La décision avait déjà été prise il y a quelques temps, mais à partir de juin elles vont vraiment débarquer sur la zone de police Nord de Bruxelles. 130 caméras « intelligentes », c’est-à-dire capables de reconnaître et de signaler automatiquement des « comportements suspects », vision à 360 degrés et équipées de microphones pour enregistrer les conversations.
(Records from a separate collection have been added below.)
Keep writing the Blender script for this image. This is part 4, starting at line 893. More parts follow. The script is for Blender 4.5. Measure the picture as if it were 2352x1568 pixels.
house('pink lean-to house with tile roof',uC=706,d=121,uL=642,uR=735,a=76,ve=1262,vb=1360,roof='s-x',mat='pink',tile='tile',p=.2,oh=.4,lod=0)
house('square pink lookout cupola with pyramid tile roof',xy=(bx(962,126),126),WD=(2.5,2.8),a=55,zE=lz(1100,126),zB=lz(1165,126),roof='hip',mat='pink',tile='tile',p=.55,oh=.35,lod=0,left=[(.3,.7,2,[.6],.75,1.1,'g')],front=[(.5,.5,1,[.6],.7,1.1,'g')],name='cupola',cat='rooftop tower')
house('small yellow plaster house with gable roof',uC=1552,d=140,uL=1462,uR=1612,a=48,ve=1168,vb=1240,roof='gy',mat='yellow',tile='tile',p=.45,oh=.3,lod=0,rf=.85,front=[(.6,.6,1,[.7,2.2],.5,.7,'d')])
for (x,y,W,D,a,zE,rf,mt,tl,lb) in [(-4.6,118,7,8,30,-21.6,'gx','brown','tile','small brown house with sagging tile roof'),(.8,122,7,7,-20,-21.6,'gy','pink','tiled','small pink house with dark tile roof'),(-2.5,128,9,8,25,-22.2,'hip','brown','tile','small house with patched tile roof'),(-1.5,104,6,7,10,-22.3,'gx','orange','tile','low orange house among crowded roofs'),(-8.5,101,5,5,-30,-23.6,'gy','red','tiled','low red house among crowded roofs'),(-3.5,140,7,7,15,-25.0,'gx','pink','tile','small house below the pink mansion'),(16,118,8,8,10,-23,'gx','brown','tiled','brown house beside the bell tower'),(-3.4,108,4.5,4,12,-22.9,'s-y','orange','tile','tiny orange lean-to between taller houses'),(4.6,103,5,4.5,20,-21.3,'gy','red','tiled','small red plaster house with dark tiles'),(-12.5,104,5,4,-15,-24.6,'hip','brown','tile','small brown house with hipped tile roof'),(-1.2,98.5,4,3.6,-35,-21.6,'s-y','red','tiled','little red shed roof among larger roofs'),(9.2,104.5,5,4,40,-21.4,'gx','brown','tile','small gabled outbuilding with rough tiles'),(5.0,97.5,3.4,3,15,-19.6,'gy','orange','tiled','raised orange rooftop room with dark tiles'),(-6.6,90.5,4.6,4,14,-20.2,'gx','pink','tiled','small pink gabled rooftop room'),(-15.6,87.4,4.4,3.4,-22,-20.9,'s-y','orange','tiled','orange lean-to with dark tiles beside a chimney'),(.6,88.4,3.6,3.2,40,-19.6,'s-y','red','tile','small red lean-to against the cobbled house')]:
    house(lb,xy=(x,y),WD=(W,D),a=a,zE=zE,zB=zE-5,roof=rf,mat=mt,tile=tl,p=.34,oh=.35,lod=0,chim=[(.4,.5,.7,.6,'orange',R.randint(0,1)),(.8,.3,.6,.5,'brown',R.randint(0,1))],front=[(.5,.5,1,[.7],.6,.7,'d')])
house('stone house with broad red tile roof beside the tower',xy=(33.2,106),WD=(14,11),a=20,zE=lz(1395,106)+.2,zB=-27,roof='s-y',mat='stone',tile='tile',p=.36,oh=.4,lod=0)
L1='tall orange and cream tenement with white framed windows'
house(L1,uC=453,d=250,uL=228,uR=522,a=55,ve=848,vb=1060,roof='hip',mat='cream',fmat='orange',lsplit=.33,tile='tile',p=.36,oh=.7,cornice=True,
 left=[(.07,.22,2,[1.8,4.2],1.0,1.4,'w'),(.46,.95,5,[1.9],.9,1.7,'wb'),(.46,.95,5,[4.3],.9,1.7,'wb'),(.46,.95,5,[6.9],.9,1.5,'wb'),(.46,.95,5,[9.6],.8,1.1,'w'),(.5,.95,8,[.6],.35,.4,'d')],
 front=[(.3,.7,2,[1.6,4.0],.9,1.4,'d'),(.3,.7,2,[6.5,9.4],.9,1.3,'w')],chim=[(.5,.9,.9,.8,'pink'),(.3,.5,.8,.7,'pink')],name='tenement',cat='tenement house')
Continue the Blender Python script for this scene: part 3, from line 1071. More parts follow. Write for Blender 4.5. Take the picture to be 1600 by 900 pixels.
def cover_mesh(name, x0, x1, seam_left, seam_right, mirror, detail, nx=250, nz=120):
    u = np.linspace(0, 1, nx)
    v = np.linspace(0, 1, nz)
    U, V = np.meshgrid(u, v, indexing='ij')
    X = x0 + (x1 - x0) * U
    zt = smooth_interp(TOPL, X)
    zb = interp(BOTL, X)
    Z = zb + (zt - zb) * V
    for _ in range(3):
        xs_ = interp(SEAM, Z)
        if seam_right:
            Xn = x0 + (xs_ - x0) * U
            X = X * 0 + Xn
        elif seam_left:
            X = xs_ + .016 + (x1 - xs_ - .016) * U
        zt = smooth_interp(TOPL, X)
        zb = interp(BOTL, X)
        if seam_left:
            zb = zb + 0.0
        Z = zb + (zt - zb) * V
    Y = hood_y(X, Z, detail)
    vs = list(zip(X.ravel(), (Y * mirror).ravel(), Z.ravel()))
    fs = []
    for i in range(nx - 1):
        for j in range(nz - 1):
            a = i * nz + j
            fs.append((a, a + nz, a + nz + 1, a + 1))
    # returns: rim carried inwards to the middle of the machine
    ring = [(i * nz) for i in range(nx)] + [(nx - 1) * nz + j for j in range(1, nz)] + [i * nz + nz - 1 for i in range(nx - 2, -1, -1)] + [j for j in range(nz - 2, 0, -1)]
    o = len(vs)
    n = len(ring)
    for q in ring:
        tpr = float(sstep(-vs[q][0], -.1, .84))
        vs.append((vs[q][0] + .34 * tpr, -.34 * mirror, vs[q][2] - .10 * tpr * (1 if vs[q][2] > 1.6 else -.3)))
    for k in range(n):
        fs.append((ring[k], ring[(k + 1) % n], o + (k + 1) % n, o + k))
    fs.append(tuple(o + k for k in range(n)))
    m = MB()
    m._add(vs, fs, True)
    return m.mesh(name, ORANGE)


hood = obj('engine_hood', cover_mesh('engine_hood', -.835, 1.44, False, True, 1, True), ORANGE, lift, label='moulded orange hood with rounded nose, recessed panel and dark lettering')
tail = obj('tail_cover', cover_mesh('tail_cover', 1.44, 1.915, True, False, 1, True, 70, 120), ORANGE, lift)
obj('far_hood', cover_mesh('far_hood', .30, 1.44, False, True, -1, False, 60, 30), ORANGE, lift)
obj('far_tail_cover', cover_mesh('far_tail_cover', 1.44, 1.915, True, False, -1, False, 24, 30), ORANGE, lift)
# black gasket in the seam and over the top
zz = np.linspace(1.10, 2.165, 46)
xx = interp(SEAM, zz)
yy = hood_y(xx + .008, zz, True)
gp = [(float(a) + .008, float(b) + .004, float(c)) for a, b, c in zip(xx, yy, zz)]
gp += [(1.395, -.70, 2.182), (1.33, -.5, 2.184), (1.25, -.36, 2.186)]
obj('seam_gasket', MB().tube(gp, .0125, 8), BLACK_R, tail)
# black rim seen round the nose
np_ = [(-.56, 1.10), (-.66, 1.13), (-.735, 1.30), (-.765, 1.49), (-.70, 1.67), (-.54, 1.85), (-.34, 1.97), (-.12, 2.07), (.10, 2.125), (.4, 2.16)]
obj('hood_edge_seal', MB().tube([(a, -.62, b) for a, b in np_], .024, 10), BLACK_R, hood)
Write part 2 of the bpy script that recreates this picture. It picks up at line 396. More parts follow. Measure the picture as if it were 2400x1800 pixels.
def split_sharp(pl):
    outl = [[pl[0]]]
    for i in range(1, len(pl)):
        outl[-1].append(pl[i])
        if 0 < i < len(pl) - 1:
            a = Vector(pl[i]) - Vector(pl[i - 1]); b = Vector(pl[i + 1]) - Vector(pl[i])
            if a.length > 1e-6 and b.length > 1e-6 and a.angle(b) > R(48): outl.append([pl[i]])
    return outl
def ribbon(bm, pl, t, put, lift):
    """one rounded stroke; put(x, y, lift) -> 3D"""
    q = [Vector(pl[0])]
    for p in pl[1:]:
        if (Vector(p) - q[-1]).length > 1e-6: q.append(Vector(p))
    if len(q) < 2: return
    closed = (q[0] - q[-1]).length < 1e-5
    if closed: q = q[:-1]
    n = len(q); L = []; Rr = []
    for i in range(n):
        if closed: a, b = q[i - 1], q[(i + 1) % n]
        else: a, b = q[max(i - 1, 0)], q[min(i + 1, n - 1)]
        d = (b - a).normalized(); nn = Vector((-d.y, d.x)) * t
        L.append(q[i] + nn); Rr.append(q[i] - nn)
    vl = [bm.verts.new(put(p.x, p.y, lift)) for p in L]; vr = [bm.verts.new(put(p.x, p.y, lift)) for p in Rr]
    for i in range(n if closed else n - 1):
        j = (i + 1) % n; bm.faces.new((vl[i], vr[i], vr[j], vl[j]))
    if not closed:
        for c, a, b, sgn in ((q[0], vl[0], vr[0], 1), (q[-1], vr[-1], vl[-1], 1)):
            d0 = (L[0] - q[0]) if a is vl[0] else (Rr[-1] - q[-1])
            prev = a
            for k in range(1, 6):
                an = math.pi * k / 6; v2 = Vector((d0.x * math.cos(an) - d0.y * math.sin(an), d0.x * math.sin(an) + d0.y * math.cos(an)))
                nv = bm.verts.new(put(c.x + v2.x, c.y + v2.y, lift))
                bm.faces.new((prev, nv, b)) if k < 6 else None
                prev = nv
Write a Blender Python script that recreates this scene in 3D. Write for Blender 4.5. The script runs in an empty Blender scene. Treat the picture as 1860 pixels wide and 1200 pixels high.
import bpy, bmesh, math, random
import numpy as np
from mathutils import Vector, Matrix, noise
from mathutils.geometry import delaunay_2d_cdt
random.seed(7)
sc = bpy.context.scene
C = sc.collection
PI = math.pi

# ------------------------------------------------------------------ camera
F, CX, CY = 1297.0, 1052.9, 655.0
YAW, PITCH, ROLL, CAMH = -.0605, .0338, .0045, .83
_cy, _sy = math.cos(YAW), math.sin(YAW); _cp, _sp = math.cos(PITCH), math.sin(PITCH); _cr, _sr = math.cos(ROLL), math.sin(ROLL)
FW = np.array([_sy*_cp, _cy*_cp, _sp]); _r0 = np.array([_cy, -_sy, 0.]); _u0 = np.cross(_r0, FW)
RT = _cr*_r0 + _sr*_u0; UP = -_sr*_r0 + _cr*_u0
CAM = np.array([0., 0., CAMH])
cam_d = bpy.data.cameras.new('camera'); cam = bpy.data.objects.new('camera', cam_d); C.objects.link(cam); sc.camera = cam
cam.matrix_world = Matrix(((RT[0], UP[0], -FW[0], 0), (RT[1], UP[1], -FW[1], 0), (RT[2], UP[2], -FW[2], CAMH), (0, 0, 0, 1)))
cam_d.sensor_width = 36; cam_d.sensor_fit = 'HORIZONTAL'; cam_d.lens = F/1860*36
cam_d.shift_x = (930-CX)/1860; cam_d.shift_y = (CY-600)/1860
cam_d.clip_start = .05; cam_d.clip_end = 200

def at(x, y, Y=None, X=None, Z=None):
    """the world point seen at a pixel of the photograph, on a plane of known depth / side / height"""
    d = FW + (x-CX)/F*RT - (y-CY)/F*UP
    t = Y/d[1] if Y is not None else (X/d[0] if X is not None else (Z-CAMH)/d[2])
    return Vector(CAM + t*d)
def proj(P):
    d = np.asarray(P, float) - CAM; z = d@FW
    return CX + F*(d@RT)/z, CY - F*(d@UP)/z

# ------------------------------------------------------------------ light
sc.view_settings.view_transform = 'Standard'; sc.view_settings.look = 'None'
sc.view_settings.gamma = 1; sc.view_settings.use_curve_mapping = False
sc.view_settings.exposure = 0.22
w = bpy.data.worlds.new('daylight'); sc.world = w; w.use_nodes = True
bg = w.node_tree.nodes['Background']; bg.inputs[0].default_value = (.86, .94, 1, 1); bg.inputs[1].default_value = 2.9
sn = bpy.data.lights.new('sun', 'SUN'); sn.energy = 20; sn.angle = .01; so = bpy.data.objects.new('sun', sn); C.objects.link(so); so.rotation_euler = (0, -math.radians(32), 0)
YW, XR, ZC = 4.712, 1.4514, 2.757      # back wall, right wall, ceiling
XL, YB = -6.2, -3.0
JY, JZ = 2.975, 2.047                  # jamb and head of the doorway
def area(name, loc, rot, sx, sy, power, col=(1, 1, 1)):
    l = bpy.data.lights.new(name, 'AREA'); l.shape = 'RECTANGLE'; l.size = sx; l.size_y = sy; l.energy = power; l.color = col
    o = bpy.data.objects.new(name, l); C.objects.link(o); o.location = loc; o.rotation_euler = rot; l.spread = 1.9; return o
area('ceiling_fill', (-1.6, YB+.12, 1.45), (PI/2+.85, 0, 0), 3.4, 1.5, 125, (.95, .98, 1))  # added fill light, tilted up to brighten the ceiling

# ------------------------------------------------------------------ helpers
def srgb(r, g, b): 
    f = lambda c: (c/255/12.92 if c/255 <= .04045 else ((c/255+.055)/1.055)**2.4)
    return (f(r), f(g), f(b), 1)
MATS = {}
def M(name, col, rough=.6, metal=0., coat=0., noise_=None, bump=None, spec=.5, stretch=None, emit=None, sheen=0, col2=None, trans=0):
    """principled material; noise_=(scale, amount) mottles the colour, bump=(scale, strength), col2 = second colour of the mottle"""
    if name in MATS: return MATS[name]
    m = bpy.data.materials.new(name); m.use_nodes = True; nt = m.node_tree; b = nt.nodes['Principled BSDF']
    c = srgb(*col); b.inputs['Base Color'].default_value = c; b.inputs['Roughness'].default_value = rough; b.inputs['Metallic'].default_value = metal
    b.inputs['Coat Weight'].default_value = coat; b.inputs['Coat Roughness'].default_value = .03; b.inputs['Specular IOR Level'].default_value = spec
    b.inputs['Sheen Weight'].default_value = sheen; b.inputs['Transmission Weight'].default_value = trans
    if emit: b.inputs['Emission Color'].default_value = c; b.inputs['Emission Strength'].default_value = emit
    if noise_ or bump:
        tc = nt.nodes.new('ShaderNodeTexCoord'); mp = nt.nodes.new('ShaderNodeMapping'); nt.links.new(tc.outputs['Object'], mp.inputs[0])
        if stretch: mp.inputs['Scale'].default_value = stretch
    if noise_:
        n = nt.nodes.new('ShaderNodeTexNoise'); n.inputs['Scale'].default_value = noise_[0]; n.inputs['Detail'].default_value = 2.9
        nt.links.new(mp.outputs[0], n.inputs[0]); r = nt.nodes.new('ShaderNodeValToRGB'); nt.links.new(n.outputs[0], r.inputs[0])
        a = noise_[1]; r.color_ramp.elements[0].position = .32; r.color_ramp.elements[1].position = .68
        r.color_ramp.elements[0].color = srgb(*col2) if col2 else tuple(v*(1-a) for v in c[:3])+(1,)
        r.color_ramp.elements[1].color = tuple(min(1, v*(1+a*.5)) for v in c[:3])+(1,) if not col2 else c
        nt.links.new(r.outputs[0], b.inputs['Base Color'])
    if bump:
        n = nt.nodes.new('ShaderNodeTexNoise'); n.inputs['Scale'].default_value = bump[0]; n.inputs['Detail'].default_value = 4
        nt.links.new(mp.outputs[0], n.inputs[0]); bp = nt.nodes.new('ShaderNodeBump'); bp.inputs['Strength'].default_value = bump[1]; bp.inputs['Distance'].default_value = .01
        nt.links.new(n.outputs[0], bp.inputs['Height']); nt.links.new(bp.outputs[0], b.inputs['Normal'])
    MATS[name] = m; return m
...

Au nom de la sécurité, les quartiers de Schaerbeek et de Saint-Josse ressemblerons d’avantage à des prisons à ciel ouvert. En plus du nombre fleurissant d’uniformes en tout genre, des systèmes de protection intégrés des commerces et des banques et de l’invasion militariste par la STIB, ses contrôleurs et ses caméras, voilà donc une police qui se prétend pouvoir et devoir regarder partout en permanence. Le drone (petit hélicoptère téléguidé) qu’ils ont achetés il y a un an, n’est alors que la petite cerise sur le gâteau déjà bien pourri.
Petit à petit, l’Etat cherche à endiguer et transformer tous les possibles foyers de conflictualité en zones surveillées et fliquées. Cette conflictualité s’exprime certes de manière diverse et pas toujours agréable. Casser les vitres d’une banque pour attaquer le système capitaliste n’est pas pareil qu’agresser la vieille dame du coin qui vient de retirer sa retraite de cette banque. L’illusion que cherche à répandre la police et l’Etat, c’est qu’ils renforcent le contrôle pour notre bien-être et notre sécurité… mais c’est bien leur bien-être et leur sécurité qu’ils veulent protéger.
Les caméras qu’ils vont placer en disent long sur le monde dans lequel on vit, un monde qui ressemble, comme on disait, toujours plus à une prison à ciel ouvert. La prison sociale, ce n’est pas seulement le contrôle, les caméras, les uniformes et tous les gadgets technologiques comme les portables et les cartes à puces qui permettent une surveillance accrue sur les individus ; c’est aussi l’impossibilité de sortir de ce qui est. Impossibilité de sortir de la pauvreté et la débrouille, d’échapper à des vies toujours plus vidées de sens et de joie, de rompre avec la cadence annihilante du travail et de la consommation. Et pire encore, les murs invisibles de cette prison qui nous enferme tous, entravent toute vue sur l’horizon des possibles, d’autres mondes, d’autres vies que celles qui nous sont imposées aujourd’hui.
Pourquoi se plaindre, ou plutôt, pourquoi lutter contre et saboter ces caméras dès leur installation ? Les discours d’autant de démocrates, droits-de-l’hommistes et compagnie tournent toujours autour des mêmes arguments : « droit au privacy », investissements massifs dans le sécuritaire plutôt que dans le social, contrôle et fichage « indiscriminés » de la population entière… Au final, ce sont des discours qui préfèrent voir une cage dorée plutôt qu’une cage grise, un pouvoir « consciencieux » plutôt que « méchant »… Et nous, nous ne voulons ni de cages démocratiques, ni de cages dictatoriales, ni grises ni dorées. Si on s’oppose aux caméras, c’est pour bien d’autres raisons.
Si nous cherchons à saboter le contrôle et la vidéosurveillance, ce n’est pas pour cacher nos mauvaises intentions de nuire à l’ordre social. Si nous chercherons à crever les yeux de l’Etat, ce n’est pas pour protéger un quelconque droit, mais pour défendre nos révoltes dans la rue face à l’Etat qui cherche à les réprimer. Si nous couperons les câbles d’alimentation de ces caméras, ce n’est pas parce que nous voulons faire semblant d’être tous des innocents et des victimes, mais parce que la culpabilité est d’une certaine manière notre fer de lance. Coupables de se révolter, coupables de voler ceux qui ont beaucoup de pognon plutôt que de travailler pour enrichir un patron, coupables d’attaquer tout ce qui représente l’autorité, coupables de chercher à prendre nos vies en main.
Hors contrôle, hors surveillance, hors-la-loi, apprenons à savourer la liberté dans le combat contre tout ce qui nous opprime.